CASCA DE BAOBÁ (FIC, 12’, RJ), de Mariana Luiza. Maria, uma jovem negra nascida em um quilombo no interior, é cotista na Universidade Federal do Rio de Janeiro. Sua mãe, Francisca, leva a vida cortando cana nas proximidades do quilombo. As duas trocam mensagens para matar a saudade e refletir sobre o fim de uma era econômica-social.

 

CONTRASTES DE DISFARCES (EXP, 2’, ES), de Judeu Marcum. Contrastes de Disfarces é uma videoarte que é foi construído a partir da poesia do Marceu Rosaio um poeta capixaba que vem se destacando nas áreas urbanas do país.

NA QUEBRADA (FIC, 4’, ES), de José Augusto Muleta. A história é baseada em dois jovens que saem pela comunidade em busca de um “produto típico” da região para oferecer ao turista que visita a cidade.
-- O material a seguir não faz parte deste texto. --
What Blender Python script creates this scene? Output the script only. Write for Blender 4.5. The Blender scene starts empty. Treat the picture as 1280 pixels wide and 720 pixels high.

O CASO J (FIC, 20’, RJ), de José Filipe Costa. Um tribunal é um teatro e a morte pode ser uma montagem.

 

TIA CIATA (DOC, 26’, RJ), de Mariana Campos e Raquel Beatriz. Tia Ciata é um documentário sobre o protagonismo feminino negro sob a ótica da personagem popular Tia Ciata, uma mulher de suma importância para a cultura brasileira.

 

 

VICTOR (ANI, 1’, ES), de Darcy Alcantara, Felipe Gaze e Wolmyr Alcantara. Os pingos da chuva parecem não incomodar um estranho homem e seu surrão quando esses atravessam na madrugada a fachada de um cemitério na alameda mal iluminada. Enquanto o carro policial ronda a esquina, o misterioso sujeito, cuja face permanece oculta na névoa densa, aperta o passo até chegar num pequeno cômodo onde dedica o restante da madrugada ao seu enigmático projeto.